I don’t know how it started, but when my faith is shaken, I want to find a sanctuary. I want to talk it out until I’ve figured out whatever is burdening me. I want to push out the doors, renewed to help mend this place and the people around me. And often, the only strength I have is the strength to sit and gain my footing. I long for the closeness of a face to face conversation with the Divine. I want to see the way his face changes when I speak, is he angry that I dare utter these thoughts? Do the things that leave me broken bring tears to his eyes. I want to hear his still, small whispers more clearly. And I want to see the look in his eyes in those moments where he chooses to say nothing.

When I Can’t Do It All

This weekend, a Christian film premiered in theaters. Before it, radio companies, churches and the like promoted this film through ads, word of mouth and the internet. Not long before that, another Christian film hit theaters, which again was heavily advertised.

I don’t know where it comes from in my sphere of influence, maybe you can identify it in yours, but there is a pressure to support anything and everything with a Christian label on it. Buy this book, see this movie, support this cause.

I used to sit in the chapel of my school, listening to visiting pastors, speakers, missionaries and innovators. Quite often, they had recently released a book and this was another stop on their tours. If there talk was compelling or they were familiar to the audience, students would rush down after chapel to buy a book, get their autograph and meet them. I did it myself quite a few times. But because this happened so frequently, this mingling as we students listened to the captivating words of a speaker, in an event I was required to attend, I noticed how often these words were crafted to gain a response. To open hearts up to the Holy Spirit’s prompting through examples and stories and showing just how much you or someone else needed the help.

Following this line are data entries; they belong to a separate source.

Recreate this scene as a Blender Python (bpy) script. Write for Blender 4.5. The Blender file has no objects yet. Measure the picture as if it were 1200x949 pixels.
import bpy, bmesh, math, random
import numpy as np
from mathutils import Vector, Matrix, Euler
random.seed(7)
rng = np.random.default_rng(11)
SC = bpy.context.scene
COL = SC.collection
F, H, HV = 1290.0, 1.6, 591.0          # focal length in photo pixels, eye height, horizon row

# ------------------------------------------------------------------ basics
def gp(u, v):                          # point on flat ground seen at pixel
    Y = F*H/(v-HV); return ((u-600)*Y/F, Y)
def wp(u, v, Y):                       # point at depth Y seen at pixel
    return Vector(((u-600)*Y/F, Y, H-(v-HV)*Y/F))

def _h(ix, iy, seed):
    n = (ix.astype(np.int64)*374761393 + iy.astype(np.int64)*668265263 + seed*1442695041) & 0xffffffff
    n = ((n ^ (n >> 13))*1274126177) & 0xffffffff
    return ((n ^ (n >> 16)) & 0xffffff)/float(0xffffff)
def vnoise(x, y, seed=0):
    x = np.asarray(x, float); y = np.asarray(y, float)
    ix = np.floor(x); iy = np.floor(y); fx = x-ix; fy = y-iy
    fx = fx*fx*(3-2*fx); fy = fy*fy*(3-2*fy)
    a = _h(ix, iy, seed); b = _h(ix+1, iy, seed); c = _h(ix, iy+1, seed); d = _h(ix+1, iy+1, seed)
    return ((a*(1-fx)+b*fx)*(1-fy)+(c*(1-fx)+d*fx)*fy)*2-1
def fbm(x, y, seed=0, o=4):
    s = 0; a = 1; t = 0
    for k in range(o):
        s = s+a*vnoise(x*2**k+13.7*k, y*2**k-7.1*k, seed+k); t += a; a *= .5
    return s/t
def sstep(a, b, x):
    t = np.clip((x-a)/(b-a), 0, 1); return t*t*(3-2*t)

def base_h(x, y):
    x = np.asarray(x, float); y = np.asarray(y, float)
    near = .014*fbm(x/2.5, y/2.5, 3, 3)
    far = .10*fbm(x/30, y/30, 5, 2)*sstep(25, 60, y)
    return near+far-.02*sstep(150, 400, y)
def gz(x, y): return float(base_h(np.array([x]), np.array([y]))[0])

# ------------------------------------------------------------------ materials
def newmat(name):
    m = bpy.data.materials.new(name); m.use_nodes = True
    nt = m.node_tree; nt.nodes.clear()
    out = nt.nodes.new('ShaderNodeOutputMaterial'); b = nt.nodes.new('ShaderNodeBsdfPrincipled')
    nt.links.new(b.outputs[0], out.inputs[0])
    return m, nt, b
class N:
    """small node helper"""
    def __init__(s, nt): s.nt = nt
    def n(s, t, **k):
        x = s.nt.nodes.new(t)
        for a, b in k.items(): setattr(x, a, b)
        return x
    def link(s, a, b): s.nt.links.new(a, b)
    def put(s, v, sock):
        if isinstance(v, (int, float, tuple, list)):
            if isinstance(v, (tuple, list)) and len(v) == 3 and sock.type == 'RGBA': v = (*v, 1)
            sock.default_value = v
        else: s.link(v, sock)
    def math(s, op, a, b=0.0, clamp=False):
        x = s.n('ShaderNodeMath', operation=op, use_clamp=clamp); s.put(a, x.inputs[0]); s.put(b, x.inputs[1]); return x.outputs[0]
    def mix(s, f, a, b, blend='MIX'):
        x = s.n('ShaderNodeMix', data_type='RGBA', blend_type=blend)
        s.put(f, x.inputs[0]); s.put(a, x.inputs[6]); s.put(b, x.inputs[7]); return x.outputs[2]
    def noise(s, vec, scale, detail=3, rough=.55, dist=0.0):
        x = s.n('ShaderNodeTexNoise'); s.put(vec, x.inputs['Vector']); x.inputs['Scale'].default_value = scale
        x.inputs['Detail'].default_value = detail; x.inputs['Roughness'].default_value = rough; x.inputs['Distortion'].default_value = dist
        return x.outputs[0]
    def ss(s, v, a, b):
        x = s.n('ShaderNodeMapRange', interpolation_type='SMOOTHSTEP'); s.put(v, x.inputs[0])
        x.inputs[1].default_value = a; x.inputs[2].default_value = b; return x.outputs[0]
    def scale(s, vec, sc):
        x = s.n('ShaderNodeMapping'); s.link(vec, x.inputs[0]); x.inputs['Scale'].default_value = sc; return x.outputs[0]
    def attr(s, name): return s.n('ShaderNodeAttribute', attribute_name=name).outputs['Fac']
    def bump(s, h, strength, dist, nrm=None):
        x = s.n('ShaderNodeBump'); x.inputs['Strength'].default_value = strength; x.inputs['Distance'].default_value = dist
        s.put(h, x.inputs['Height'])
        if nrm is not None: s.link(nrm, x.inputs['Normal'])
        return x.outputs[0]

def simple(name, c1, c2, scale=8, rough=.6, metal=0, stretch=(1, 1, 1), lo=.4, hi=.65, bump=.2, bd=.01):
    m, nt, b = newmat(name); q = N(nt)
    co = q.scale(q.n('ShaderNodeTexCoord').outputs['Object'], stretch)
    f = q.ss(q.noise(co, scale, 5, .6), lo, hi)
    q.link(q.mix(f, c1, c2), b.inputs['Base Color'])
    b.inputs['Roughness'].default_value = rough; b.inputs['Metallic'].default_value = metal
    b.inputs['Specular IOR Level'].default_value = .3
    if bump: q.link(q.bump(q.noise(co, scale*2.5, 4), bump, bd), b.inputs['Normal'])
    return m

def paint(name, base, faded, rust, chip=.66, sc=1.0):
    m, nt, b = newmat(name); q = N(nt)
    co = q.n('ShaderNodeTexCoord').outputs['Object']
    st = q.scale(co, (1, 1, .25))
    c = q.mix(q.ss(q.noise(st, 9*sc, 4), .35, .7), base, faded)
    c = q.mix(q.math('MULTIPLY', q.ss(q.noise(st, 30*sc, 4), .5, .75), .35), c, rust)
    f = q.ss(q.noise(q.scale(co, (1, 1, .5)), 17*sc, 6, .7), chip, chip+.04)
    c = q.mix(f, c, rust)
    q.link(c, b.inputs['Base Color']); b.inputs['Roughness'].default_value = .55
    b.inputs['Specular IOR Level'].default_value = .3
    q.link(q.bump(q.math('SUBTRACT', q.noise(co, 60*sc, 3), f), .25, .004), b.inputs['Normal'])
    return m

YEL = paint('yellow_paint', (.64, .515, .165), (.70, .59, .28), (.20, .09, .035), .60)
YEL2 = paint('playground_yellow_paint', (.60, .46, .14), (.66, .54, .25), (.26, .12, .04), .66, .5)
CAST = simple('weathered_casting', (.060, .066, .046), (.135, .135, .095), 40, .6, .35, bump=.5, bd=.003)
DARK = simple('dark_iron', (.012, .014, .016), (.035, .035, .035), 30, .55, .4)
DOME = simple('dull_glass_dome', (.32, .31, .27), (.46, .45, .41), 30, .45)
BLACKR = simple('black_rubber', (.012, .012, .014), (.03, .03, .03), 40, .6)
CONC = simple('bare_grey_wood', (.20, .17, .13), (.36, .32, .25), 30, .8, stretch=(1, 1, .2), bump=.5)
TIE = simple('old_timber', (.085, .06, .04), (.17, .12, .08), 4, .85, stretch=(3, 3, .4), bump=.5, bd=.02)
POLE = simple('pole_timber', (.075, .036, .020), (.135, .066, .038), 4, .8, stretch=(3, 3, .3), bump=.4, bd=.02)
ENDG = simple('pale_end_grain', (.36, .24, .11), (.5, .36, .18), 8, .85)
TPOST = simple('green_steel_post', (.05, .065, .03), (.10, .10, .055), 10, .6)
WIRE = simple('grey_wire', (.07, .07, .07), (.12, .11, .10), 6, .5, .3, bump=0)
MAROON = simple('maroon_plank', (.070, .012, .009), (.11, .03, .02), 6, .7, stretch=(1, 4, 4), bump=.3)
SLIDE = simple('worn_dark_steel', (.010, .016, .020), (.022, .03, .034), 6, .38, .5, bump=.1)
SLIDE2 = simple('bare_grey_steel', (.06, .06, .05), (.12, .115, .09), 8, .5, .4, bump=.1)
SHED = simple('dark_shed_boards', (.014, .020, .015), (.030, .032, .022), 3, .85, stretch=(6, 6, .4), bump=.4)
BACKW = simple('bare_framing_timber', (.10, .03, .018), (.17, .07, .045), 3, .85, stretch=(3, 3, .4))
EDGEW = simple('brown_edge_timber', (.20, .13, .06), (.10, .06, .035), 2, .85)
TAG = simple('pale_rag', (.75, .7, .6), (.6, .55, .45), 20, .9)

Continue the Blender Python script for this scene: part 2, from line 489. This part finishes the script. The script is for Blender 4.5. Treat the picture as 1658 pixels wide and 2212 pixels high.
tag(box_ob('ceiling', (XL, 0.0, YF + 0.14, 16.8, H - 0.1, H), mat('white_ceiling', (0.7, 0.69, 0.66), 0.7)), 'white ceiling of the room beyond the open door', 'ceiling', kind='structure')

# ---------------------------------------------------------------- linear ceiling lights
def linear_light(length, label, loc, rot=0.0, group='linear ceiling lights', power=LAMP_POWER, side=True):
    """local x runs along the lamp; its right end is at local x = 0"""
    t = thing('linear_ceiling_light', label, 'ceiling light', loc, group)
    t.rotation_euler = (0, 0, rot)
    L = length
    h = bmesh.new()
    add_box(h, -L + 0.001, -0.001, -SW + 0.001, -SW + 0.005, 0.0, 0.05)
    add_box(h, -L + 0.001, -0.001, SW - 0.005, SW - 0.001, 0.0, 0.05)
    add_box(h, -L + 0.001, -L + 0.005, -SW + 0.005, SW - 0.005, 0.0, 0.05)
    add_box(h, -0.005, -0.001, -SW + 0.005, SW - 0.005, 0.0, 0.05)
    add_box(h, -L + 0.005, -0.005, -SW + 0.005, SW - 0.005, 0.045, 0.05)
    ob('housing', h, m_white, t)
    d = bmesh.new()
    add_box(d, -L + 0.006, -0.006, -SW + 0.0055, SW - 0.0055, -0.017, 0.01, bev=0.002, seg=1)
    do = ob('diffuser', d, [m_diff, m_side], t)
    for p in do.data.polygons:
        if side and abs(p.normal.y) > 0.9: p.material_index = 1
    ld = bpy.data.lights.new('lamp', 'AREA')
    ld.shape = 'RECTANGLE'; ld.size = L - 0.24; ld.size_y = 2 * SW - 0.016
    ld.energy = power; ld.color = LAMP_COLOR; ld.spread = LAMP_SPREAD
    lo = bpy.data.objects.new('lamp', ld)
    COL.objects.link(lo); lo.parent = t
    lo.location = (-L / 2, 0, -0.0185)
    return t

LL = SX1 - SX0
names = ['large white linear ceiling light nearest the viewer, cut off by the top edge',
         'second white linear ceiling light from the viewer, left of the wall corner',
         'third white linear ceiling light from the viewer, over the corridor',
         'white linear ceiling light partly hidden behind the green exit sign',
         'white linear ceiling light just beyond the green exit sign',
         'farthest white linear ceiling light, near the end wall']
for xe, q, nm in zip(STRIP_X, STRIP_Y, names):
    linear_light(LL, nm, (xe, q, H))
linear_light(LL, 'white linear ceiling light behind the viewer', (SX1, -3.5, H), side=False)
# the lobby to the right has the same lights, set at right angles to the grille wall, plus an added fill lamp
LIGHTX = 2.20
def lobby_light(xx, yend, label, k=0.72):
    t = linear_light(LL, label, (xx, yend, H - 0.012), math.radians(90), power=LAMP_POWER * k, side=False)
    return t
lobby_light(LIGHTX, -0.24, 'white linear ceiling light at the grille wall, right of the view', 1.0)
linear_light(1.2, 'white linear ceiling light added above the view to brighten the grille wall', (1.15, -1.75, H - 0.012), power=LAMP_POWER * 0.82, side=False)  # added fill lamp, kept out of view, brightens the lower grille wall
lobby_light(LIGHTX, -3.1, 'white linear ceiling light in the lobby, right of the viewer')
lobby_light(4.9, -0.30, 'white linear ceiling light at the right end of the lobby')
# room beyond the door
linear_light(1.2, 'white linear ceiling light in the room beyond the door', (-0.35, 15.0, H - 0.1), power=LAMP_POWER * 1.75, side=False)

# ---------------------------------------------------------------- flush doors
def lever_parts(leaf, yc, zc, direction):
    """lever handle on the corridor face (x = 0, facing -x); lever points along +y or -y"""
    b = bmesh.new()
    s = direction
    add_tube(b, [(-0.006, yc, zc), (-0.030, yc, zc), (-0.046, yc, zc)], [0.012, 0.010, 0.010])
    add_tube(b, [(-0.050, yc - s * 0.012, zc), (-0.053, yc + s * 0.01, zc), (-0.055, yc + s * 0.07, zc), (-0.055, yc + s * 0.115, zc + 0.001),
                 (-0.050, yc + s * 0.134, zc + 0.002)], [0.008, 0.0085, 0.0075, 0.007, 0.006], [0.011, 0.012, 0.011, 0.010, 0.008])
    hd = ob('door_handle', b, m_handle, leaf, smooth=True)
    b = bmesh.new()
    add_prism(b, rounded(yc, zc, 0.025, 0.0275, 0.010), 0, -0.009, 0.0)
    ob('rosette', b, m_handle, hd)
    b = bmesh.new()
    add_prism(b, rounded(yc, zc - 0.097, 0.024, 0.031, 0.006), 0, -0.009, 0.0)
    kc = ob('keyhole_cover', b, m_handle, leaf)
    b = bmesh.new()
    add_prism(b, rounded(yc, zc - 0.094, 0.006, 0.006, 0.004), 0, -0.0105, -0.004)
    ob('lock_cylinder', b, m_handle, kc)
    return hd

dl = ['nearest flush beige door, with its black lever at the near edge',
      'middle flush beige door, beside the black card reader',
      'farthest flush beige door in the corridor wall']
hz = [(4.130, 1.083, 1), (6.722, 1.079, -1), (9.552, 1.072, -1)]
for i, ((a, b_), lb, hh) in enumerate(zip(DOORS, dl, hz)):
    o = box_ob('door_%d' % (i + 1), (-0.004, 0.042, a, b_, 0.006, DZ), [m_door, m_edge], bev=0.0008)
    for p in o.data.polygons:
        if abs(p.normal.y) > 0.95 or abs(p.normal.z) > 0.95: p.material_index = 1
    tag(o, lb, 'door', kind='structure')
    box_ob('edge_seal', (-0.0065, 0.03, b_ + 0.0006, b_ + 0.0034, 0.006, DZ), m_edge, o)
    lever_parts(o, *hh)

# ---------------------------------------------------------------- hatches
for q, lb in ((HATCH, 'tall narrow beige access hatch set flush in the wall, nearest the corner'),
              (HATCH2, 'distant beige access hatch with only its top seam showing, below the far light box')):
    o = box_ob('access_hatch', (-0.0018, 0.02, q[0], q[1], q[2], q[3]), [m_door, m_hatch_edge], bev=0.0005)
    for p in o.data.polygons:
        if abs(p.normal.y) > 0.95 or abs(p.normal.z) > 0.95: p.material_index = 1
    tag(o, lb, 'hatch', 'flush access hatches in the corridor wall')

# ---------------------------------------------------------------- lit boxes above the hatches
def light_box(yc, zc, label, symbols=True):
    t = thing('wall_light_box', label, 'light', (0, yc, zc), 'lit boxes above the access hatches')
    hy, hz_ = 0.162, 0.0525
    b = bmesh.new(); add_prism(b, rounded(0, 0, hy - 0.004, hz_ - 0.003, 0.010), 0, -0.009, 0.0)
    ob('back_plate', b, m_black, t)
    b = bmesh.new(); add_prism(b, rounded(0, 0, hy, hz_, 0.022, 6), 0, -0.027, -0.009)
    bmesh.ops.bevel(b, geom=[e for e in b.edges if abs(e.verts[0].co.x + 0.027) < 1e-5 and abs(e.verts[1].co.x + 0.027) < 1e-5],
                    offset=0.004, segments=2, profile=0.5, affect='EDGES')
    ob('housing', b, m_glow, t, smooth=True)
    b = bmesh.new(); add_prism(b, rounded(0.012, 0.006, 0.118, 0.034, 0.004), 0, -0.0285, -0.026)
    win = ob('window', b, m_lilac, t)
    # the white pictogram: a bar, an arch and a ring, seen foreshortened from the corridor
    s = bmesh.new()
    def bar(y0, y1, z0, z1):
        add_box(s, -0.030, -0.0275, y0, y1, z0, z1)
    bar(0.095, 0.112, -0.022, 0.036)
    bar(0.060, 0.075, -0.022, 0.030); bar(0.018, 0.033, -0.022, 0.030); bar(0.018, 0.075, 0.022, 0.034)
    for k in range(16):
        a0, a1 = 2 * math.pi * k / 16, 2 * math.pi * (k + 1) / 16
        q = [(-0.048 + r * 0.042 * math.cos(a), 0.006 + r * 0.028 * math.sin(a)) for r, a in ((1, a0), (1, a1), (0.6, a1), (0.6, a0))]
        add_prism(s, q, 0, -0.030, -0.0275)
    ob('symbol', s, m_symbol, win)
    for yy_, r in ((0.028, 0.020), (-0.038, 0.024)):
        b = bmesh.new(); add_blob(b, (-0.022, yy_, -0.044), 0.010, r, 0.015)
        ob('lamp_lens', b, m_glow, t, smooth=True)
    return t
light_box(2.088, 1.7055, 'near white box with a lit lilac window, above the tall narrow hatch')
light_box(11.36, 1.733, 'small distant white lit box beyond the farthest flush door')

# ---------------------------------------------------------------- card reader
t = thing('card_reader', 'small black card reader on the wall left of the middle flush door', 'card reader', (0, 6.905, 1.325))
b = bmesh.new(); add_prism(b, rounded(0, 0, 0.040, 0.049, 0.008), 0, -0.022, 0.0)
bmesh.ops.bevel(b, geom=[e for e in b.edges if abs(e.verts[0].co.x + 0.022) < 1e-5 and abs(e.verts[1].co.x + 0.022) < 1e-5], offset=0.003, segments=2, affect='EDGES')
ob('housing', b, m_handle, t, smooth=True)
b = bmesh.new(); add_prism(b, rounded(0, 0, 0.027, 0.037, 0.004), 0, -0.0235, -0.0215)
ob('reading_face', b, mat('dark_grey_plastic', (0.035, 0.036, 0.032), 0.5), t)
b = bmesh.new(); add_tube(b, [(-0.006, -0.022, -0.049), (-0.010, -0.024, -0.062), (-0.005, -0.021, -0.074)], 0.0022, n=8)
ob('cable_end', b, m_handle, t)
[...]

When missionaries would come, very often we’d see videos of a poor country and its people from a recent trip students and/or faculty had taken. We’d be encouraged to donate to the sister organization of our school. To sign up for a missions trip to partner. During concerts that came to the school, we’d be encouraged to partner with another organization to sponsor children.

And you know, none of these things are bad, really. But the voices kept coming and coming and begging me to do something. There were days where I’d feel so overwhelmed because it seemed that everyone wanted me to do something. Everyone felt it was my responsibility to do something as a Christian. And I couldn’t. I wasn’t called into missions and didn’t wish to participate in another trip. I didn’t have the money to sponsor a child when I could barely afford attending the expensive college. I was not registered to vote in that state and for that candidate.

It’s so hard to find quiet and peace in the midst of the noise. And it’s hard for deep feelers, like me, to cope knowing how great needs really are. This isn’t a piece to minimize the real needs, because they are there and they are real. But in the middle of the noise, it’s easy to lose a sense of what it’s really all about. The good intentions get lost in a cry to go and do and help. Voices will tell you how you are obligated to help because of commands in sacred texts.

As a member of Evangelical home schooling groups and youth groups and circles, I witnessed quite a few people growing up slamming Catholics because of their stance on works–how they’re misreading the Bible because our salvation doesn’t require works. And yet, I feel at odds with them, because look at what they do, when they go out of their way to promote Christian movies or politicians or television or whatever. Then they look me in the eyes and wonder why I don’t do the same. It’s not because a cause is bad, but I do not want this to become a work I am compelled to keep.

Now I use my voice to stand and say, I cannot do it all. I cannot support everything and will not. Just because something bears the label of Christian does not mean that by my choice of religion I am obligated to support it. I hope that as a Christian, the Spirit will guide you and me to support whatever we wish, to be equipped to support it. But I fear what happens when the good is drowned out by so much noise. I don’t want to fall under the weight of something I was never meant to hold.